- [Short exercise]:
In the material below, please retype the lines from the very first through the one with "def mpp(Y): return", exactly and without pictures.

++++ Stored data

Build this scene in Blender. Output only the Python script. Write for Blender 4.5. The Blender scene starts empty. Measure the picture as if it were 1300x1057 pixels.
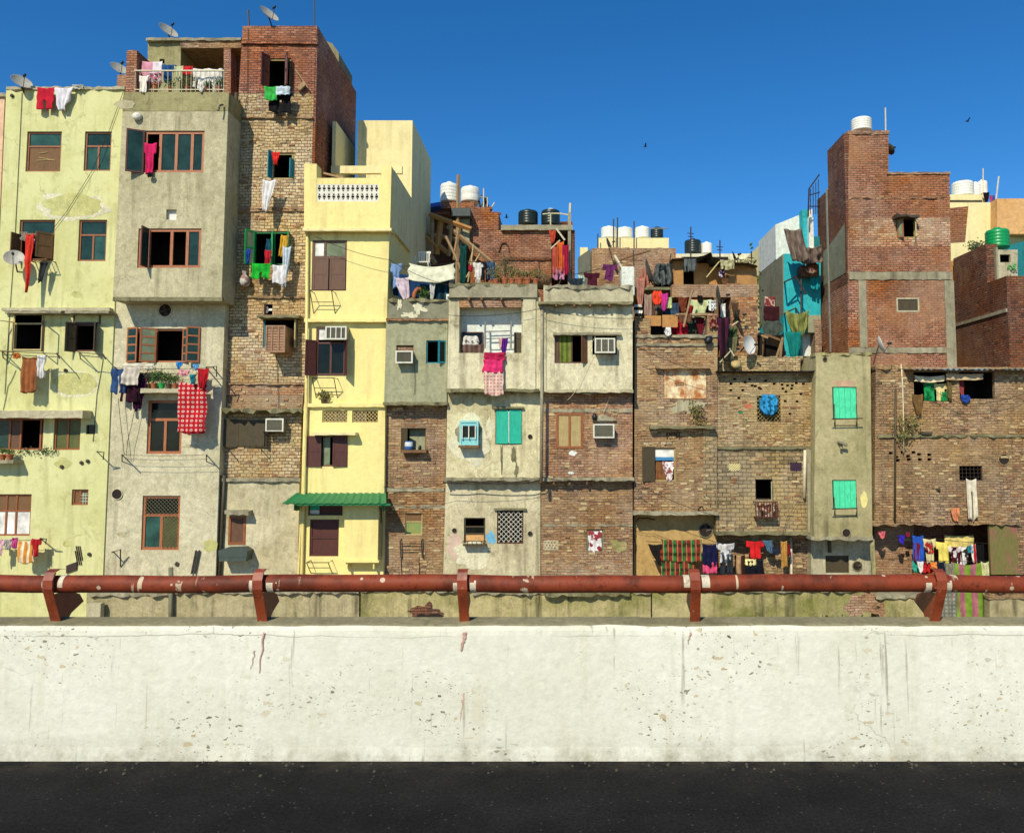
import bpy, bmesh, math, random
from mathutils import Vector, noise
R = math.radians
rnd = random.Random(11)
SC = bpy.context.scene
COL = SC.collection

# ------------------------------------------------------------------ camera model
F, PX, PY, TH, ZC = 1011.0, 712.0, 485.0, R(4.2), 1.745
CT, ST = math.cos(TH), math.sin(TH)
def at(px, py, Y):
    "point on the vertical plane at distance Y seen at photograph pixel px, py"
    xn = (px - PX) / F
    yn = -(py - PY) / F
    t = Y / (CT - yn * ST)
    return Vector((xn * t, Y, ZC + (ST + yn * CT) * t))
def rect(r, Y):
    x0, y0, x1, y1 = r
    m = (y0 + y1) / 2
    return at(x0, m, Y).x, at(x1, m, Y).x, at(x0, y1, Y).z, at(x0, y0, Y).z
def mpp(Y): return Y / F          # metres per photograph pixel

# ------------------------------------------------------------------ node helpers
def lin(h, k=1.0):
    h = h.lstrip('#')
    o = []
    for i in (0, 2, 4):
        c = int(h[i:i+2], 16) / 255
        o.append(min(1, (c / 12.92 if c <= .04045 else ((c + .055) / 1.055) ** 2.4) * k))
    return (*o, 1)
def nd(nt, t, ins=None, **a):
    n = nt.nodes.new(t)
    for k, v in a.items(): setattr(n, k, v)
    for k, v in (ins or {}).items():
        if isinstance(v, bpy.types.NodeSocket): nt.links.new(v, n.inputs[k])
        else: n.inputs[k].default_value = v
    return n
def noi(nt, vec, scale, detail=5, rough=.6):
    return nd(nt, 'ShaderNodeTexNoise', {'Vector': vec, 'Scale': scale, 'Detail': detail, 'Roughness': rough}).outputs[0]
def mr(nt, v, a, b, c=0., d=1.):
    return nd(nt, 'ShaderNodeMapRange', {0: v, 1: a, 2: b, 3: c, 4: d}).outputs[0]
def mth(nt, op, a, b=0.):
    return nd(nt, 'ShaderNodeMath', {0: a, 1: b}, operation=op).outputs[0]
def mix(nt, f, a, b, blend='MIX'):
    return nd(nt, 'ShaderNodeMix', {0: f, 6: a, 7: b}, data_type='RGBA', blend_type=blend).outputs[2]
def hsv(nt, c, v, s=1.0):
    return nd(nt, 'ShaderNodeHueSaturation', {'Color': c, 'Value': v, 'Saturation': s}).outputs[0]
def vmul(nt, v, s):
    return nd(nt, 'ShaderNodeVectorMath', {0: v, 1: s}, operation='MULTIPLY').outputs[0]
def newmat(name):
    m = bpy.data.materials.new(name)
    m.use_nodes = True
    nt = m.node_tree
    b = nt.nodes['Principled BSDF']
    b.inputs['Roughness'].default_value = .85
    return m, nt, b
def posn(nt): return nd(nt, 'ShaderNodeNewGeometry').outputs['Position']
def bump(nt, b, h, s=.4, d=.02):
    n = nd(nt, 'ShaderNodeBump', {'Strength': s, 'Distance': d, 'Height': h})
    nt.links.new(n.outputs[0], b.inputs['Normal'])
def out(nt, b, c): nt.links.new(c, b.inputs['Base Color'])
def wall_uv(nt):
    g = nd(nt, 'ShaderNodeNewGeometry')
    p = nd(nt, 'ShaderNodeSeparateXYZ', {0: g.outputs['Position']})
    q = nd(nt, 'ShaderNodeSeparateXYZ', {0: g.outputs['True Normal']})
    side = mth(nt, 'GREATER_THAN', mth(nt, 'ABSOLUTE', q.outputs[0]), .6)
    u = nd(nt, 'ShaderNodeMix', {0: side, 2: p.outputs[0], 3: p.outputs[1]}, data_type='FLOAT').outputs[0]
    top = mth(nt, 'GREATER_THAN', mth(nt, 'ABSOLUTE', q.outputs[2]), .7)
    v = nd(nt, 'ShaderNodeMix', {0: top, 2: p.outputs[2], 3: p.outputs[1]}, data_type='FLOAT').outputs[0]
    return nd(nt, 'ShaderNodeCombineXYZ', {0: u, 1: v}).outputs[0], g.outputs['Position']

def weather(nt, b, c, pos, stain, amt, streak, dark, off, height=None, bs=.35, fine=9):
    "patches, run-off streaks and grain that belong to the wall itself"
    p = nd(nt, 'ShaderNodeVectorMath', {0: pos, 1: (off * 7.3, off * 3.1, off * 5.7)}, operation='ADD').outputs[0]
    n1 = noi(nt, p, .55, 7, .68)
    c = mix(nt, mr(nt, n1, .44, .66, 0, amt), c, stain)
    n2 = noi(nt, vmul(nt, p, (2.6, 2.6, .2)), 1.5, 6, .6)
    n2b = noi(nt, p, .8, 3)
    c = mix(nt, mth(nt, 'MULTIPLY', mr(nt, n2, .49, .72, 0, streak), mr(nt, n2b, .36, .58)), c, dark)
    n4 = noi(nt, p, 2.3, 6, .75)
    c = mix(nt, mr(nt, n4, .56, .74, 0, amt * .8), c, dark)
    n3 = noi(nt, p, fine, 6, .75)
    c = hsv(nt, c, mr(nt, n3, .3, .7, .74 if bs > .15 else .92, 1.18 if bs > .15 else 1.06))
    n5 = noi(nt, p, 34, 3, .6)
    c = hsv(nt, c, mr(nt, n5, .3, .7, .8 if bs > .15 else .93, 1.18 if bs > .15 else 1.05))
    out(nt, b, c)
    h = mth(nt, 'ADD', mth(nt, 'MULTIPLY', n3, .7), mth(nt, 'MULTIPLY', n5, .3))
    if height is not None: h = mth(nt, 'ADD', h, mth(nt, 'MULTIPLY', height, 1.6))
    bump(nt, b, h, bs, .03)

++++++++

- [Output of the exercise]:
Build this scene in Blender. Output only the Python script. Write for Blender 4.5. The Blender scene starts empty. Measure the picture as if it were 1300x1057 pixels.
import bpy, bmesh, math, random
from mathutils import Vector, noise
R = math.radians
rnd = random.Random(11)
SC = bpy.context.scene
COL = SC.collection

# ------------------------------------------------------------------ camera model
F, PX, PY, TH, ZC = 1011.0, 712.0, 485.0, R(4.2), 1.745
CT, ST = math.cos(TH), math.sin(TH)
def at(px, py, Y):
    "point on the vertical plane at distance Y seen at photograph pixel px, py"
    xn = (px - PX) / F
    yn = -(py - PY) / F
    t = Y / (CT - yn * ST)
    return Vector((xn * t, Y, ZC + (ST + yn * CT) * t))
def rect(r, Y):
    x0, y0, x1, y1 = r
    m = (y0 + y1) / 2
    return at(x0, m, Y).x, at(x1, m, Y).x, at(x0, y1, Y).z, at(x0, y0, Y).z
def mpp(Y): return Y / F          # metres per photograph pixel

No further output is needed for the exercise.